Exercise brief: In the listing below, how many lines contain the word "Blender"? Please respond with the number only.

# START OF Provided data

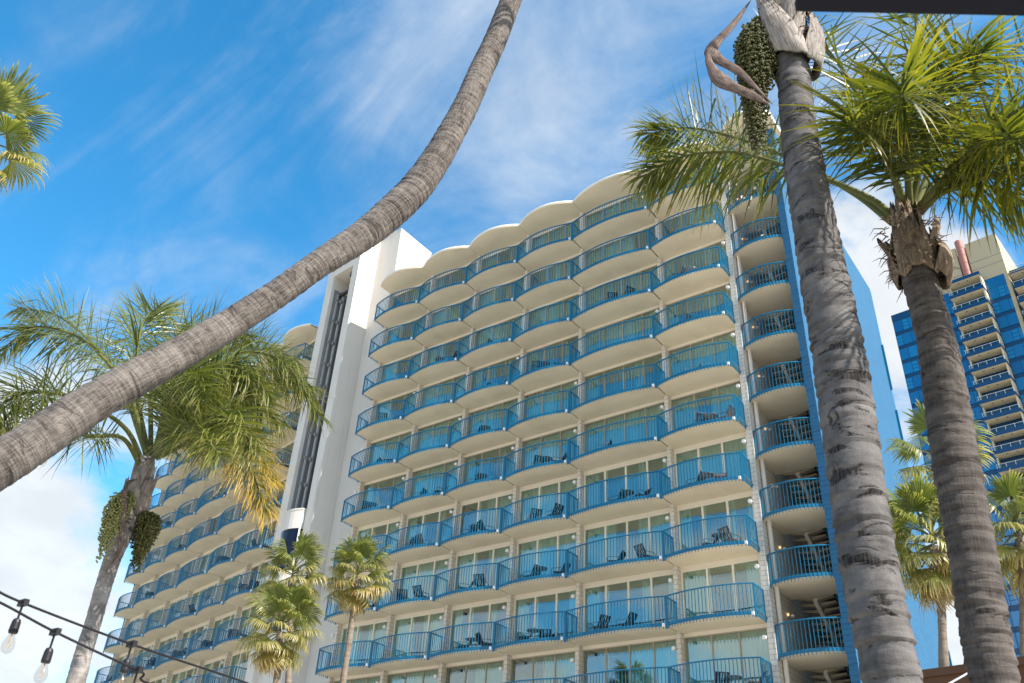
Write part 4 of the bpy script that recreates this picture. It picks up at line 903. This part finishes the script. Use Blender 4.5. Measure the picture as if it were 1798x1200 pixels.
M_fanD = leaf_mat('dry_fan_leaf', (0.20, 0.14, 0.085), (0.34, 0.26, 0.16), (0.36, 0.28, 0.18), 0.25, 0.6, 0.8, 0.3)
FANM = {}
for k, (mt, dry, dr) in enumerate([(M_fanA, 0, 1.9), (M_fanA, 0, 2.6), (M_fanB, 0, 2.8), (M_fanB, 0, 3.0), (M_fanY, 0, 3.0), (M_fanD, 1, 2.2)]):
    for v in range(2):
        a, b = fan_leaf(900 + k * 7 + v, 0.62, 0.80, 38, dry, dr); FANM[(k, v)] = (a.mesh('blade', mt), b.mesh('petiole', M_stalk if k < 4 else M_stalkd))
def fan_palm(head, foot, sc, label, seed, nl=40, skirt=0.25, rt=0.125, wind=0.0):
    r_ = random.Random(seed); h = Vector(head); ft = Vector(foot); d = (ft - h); g0 = h + d * ((h.z + 0.2) / -d.z)
    if abs(g0.x - h.x) > 4 or abs(g0.y - h.y) > 4: g0 = Vector((ft.x + (ft.x - h.x) * 0.3, ft.y + (ft.y - h.y) * 0.3, -0.2))
    root = empty('fan_palm', (g0.x, g0.y, 0), label, 'palm tree', 'fan palms round the hotel'); base = Vector(root.location)
    mid = ft; P = [(g0.x, g0.y, -0.2, rt * 1.7), tuple(g0.lerp(mid, 0.5)) + (rt * 1.15,), tuple(mid) + (rt,), tuple(h.lerp(mid, 0.35) + Vector((0.05, 0, 0))) + (rt * 0.95,), tuple(h) + (rt * 1.1,)]
    obj('trunk', trunk_mesh([tuple(Vector(p[:3]) - base) + (p[3],) for p in P], M_barkF, 16, 0.08, 0.16, 0.012, 0.015, seed), root)
    for i in range(nl):
        u = (i + 0.5) / nl; el = radians(66) - u * radians(136) + r_.uniform(-0.12, 0.12); az = i * 2.39996 + r_.uniform(-0.25, 0.25)
        k = 0 if u < 0.2 else 1 if u < 0.42 else 2 if u < 0.62 else 3 if u < 0.88 else 4 if u < 0.95 else 5
        if r_.random() < 0.15 and 1 <= k < 4: k += 1
        bl, pe = FANM[(k, r_.randint(0, 1))]
        f = obj('frond', pe, root); obj('blade', bl, f)
        dx = Vector((cos(az) * cos(el), sin(az) * cos(el), sin(el))) + Vector((-0.25 * wind, 0, 0)); dx.normalize(); zx = Vector((0, 0, 1)) - dx * dx.z
        if zx.length < 0.2: zx = Vector((-cos(az), -sin(az), 0)); zx = zx - dx * zx.dot(dx)
        zx.normalize(); yx = zx.cross(dx); ro = r_.uniform(-0.45, 0.45); zx, yx = zx * cos(ro) + yx * sin(ro), yx * cos(ro) - zx * sin(ro); rot = Matrix((dx, yx, zx)).transposed()
        f.rotation_euler = rot.to_euler(); f.location = h - base + Vector((0, 0, 0.35 - 0.55 * u)) * sc; s = sc * r_.uniform(0.88, 1.1) * (0.9 if u > 0.7 else 1); f.scale = (s, s, s)
fl = ['tall fan palm before the lift tower, upper of the two overlapping crowns', 'shorter fan palm before the lift tower, lower of two overlapping crowns', 'slim fan palm standing against the left end of the right wing',
      'yellowing fan palm between the two right trunks, beside the blue end wall', 'tallest fan palm behind the second right trunk, before the glass tower', 'fan palm at the right edge beyond the second trunk', 'fan palm crown at the upper left edge against blue sky']
for i, (h, ft, sc) in enumerate(FAN): fan_palm(h, ft, sc * (1.12, 1.12, 1.12, 1.3, 1.2, 1.2, 0.85)[i], fl[i], 50 + i, nl=(32, 34, 34, 42, 20, 30, 22)[i], rt=0.12)

# ------------------------------------------------------------------ string lights
M_cable = painted('black_cable', (0.012, 0.010, 0.012), 0.5, 0.1, 20, 0)
M_socket = painted('black_socket', (0.016, 0.014, 0.016), 0.45, 0.1, 20, 0)
def bulb_glass():
    m = bpy.data.materials.new('clear_bulb'); m.use_nodes = True; t = m.node_tree; t.nodes.clear()
    tr = N(t, 'ShaderNodeBsdfTransparent'); tr.inputs[0].default_value = (0.90, 0.89, 0.87, 1); gl = N(t, 'ShaderNodeBsdfGlossy'); gl.inputs['Roughness'].default_value = 0.02
    fr = N(t, 'ShaderNodeValue'); fr.outputs[0].default_value = 0.07; mx = N(t, 'ShaderNodeMixShader'); t.links.new(fr.outputs[0], mx.inputs[0]); t.links.new(tr.outputs[0], mx.inputs[1]); t.links.new(gl.outputs[0], mx.inputs[2])
    o = N(t, 'ShaderNodeOutputMaterial'); t.links.new(mx.outputs[0], o.inputs[0]); return m
M_bulb = bulb_glass(); M_fil = painted('filament', (0.55, 0.35, 0.15), 0.3, 0.1, 20, 0, spec=0.8)
def string_light(W, S, label):
    base = Vector(W[0]); root = empty('string_light', base, label, 'string lights', 'cafe string lights')
    C = catmull([Vector(p) - base for p in W], 160); m = MB(); m.tube(C, 0.0058, 8); obj('cable', m.mesh('cable', M_cable, True), root)
    for p in S:
        q = min(C, key=lambda c: (c + base - Vector(p)).length)
        m = MB(); m.box(-0.035, 0.035, -0.013, 0.013, -0.016, 0.016); m.tube([(0, 0, 0), (-0.008, 0.004, -0.05), (0.0, 0, -0.085)], 0.006, 6)
        m.lathe([(0.010, -0.080), (0.018, -0.086), (0.022, -0.10), (0.024, -0.145), (0.021, -0.155)], n=14)
        s = obj('socket', m.mesh('socket', M_socket), root, q); s.scale = (0.86, 0.86, 0.86)
        m = MB(); m.lathe([(0.012, -0.152), (0.015, -0.160), (0.028, -0.195), (0.0315, -0.215), (0.0305, -0.232), (0.022, -0.248), (0.008, -0.255)], n=18); obj('bulb', m.mesh('bulb', M_bulb, True), s)
        m = MB(); m.tube([(0, 0, -0.155), (0, 0, -0.19)], 0.004, 5)
        for k in range(4): a = k * pi / 2; m.tube([(0.003 * cos(a), 0.003 * sin(a), -0.185), (0.012 * cos(a), 0.012 * sin(a), -0.205), (0.008 * cos(a + .6), 0.008 * sin(a + .6), -0.23)], 0.0012, 4)
        obj('filament', m.mesh('filament', M_fil), s)
WIRE1 = [(-4.05, -2.5, 3.35), (-4.10, 0.6, 2.80)] + WIRE1 + [(-4.15, 7.5, 2.62)]
WIRE2 = [(-3.95, -2.5, 3.25), (-3.99, 0.6, 2.73)] + WIRE2 + [(-4.15, 7.5, 2.50)]
string_light(WIRE1, SOCK1, 'upper black string light cable with clear bulbs at lower left')
string_light(WIRE2, SOCK2, 'lower black string light cable with clear bulbs at lower left')

# ------------------------------------------------------------------ brown kiosk roof and the dark parasol edge
M_brown = painted('brown_fascia', (0.13, 0.06, 0.028), 0.5, 0.2, 2, 0)
kd = Vector((-0.233 + 1.84, 7.776 - 8.07, 0)).normalized(); ka = math.atan2(kd.y, kd.x)
kio = empty('kiosk', (-1.227, 7.956, 0), 'flat brown roof edge of a low kiosk at the bottom right', 'kiosk', rz=ka)
m = MB(); m.box(-1.0, 4.0, 0, 0.06, 3.22, 3.45); m.box(-1.02, 4.02, -0.03, -0.001, 3.40, 3.46); obj('fascia', m.mesh('fascia', M_brown), kio)
m = MB(); m.box(-1.0, 4.0, 0.061, 3.0, 3.26, 3.42); obj('roof', m.mesh('roof', M_brown), kio)
for x in (-0.9, 3.8): m = MB(); m.box(x - 0.06, x + 0.06, 0.10, 0.22, 0, 3.26); obj('post', m.mesh('post', M_brown), kio)
M_cab = painted('silver_cable', (0.45, 0.45, 0.46), 0.35, 0.1, 9, 0, spec=0.7)
st = empty('stay_cable', CABLE[-1], 'silver stay cable with clamp running to the kiosk roof edge', 'cable'); b0 = Vector(CABLE[-1])
m = MB(); m.tube([Vector((-1.85, 6.1, 2.55)) - b0] + [Vector(p) - b0 for p in CABLE] + [Vector((-1.22, 7.93, 3.44)) - b0], 0.007, 6); obj('cable', m.mesh('cable', M_cab), st)
m = MB(); m.box(-0.07, 0.03, -0.03, 0.03, -0.05, 0.0); m.lathe([(0.02, 0), (0.03, 0.02), (0.03, 0.05), (0.02, 0.07)], (0.02, 0.02, -0.01), 10); obj('clamp', m.mesh('clamp', M_cab), st)
p = Vector(BULBR[0]); m = MB()
m.lathe([(0.004, 0.09), (0.017, 0.07), (0.030, 0.02), (0.030, -0.02), (0.016, -0.06)], n=14); root = empty('hanging_bulb', p, 'clear bulb under the kiosk roof edge', 'light bulb'); obj('bulb', m.mesh('bulb', M_bulb, True), root)
m = MB(); m.lathe([(0.02, -0.05), (0.022, -0.10), (0.018, -0.16)], n=12); obj('socket', m.mesh('socket', M_socket), root)
M_par = painted('dark_canvas', (0.008, 0.008, 0.014), 0.9, 0.1, 3, 0)
A, B = Vector((-0.305, 1.447, 3.485)), Vector((0.147, 1.764, 3.485)); e = (B - A).normalized(); pn = Vector((e.y, -e.x, 0))
par = empty('parasol', (A + B) / 2 + pn * 1.1 + Vector((0, 0, -3.485)), 'dark canvas parasol edge close overhead at the top right', 'parasol'); b0 = Vector(par.location)
m = MB(); A0 = A - b0; B0 = A + e * 1.9 - b0
q = [A0, B0, B0 + pn * 1.5 + Vector((0, 0, 0.35)), A0 + pn * 1.5 + Vector((0, 0, 0.35))]
m.v = [tuple(v) for v in q] + [tuple(v + Vector((0, 0, 0.03))) for v in q]
for f_ in ((3, 2, 1, 0), (4, 5, 6, 7), (0, 1, 5, 4), (1, 2, 6, 5), (2, 3, 7, 6), (3, 0, 4, 7)): m.face(f_)
obj('canopy', m.mesh('canopy', M_par), par)
m = MB(); m.tube([A0 + e * 1.0 + pn * 1.45 + Vector((0, 0, 0.33)), A0 + e * 1.0 + pn * 1.45 + Vector((0, 0, -3.5))], 0.025, 10); obj('pole', m.mesh('pole', M_par), par)
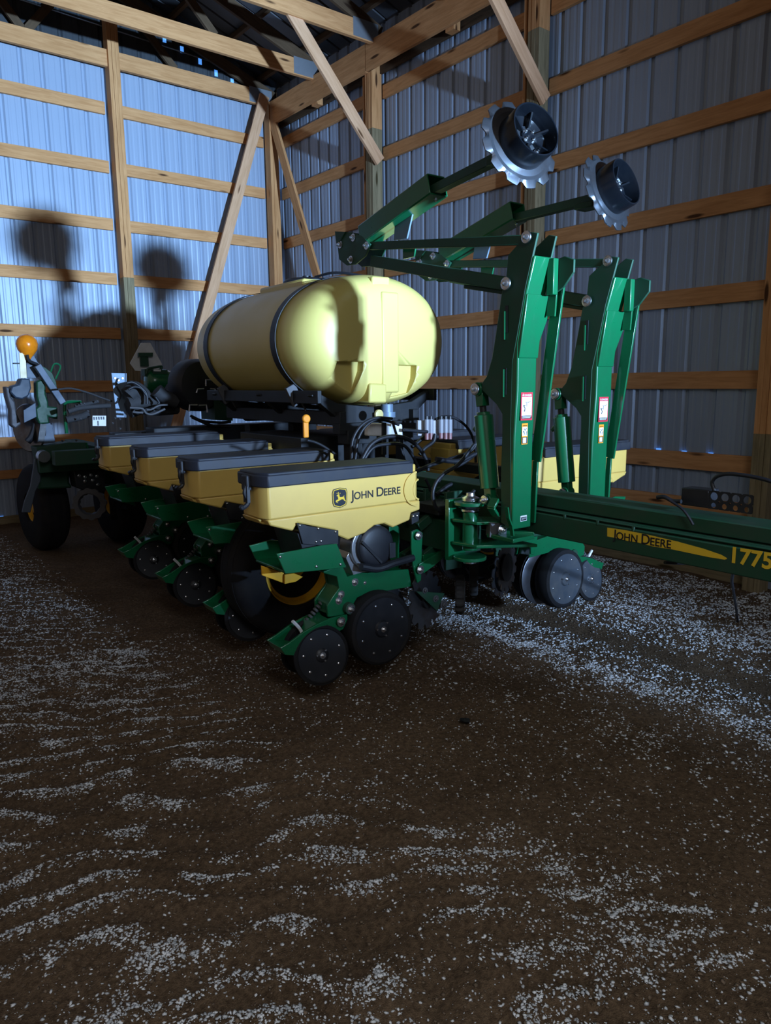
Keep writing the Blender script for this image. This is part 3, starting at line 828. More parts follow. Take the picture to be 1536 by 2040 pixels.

# END OF Provided data

Completed exercise: 2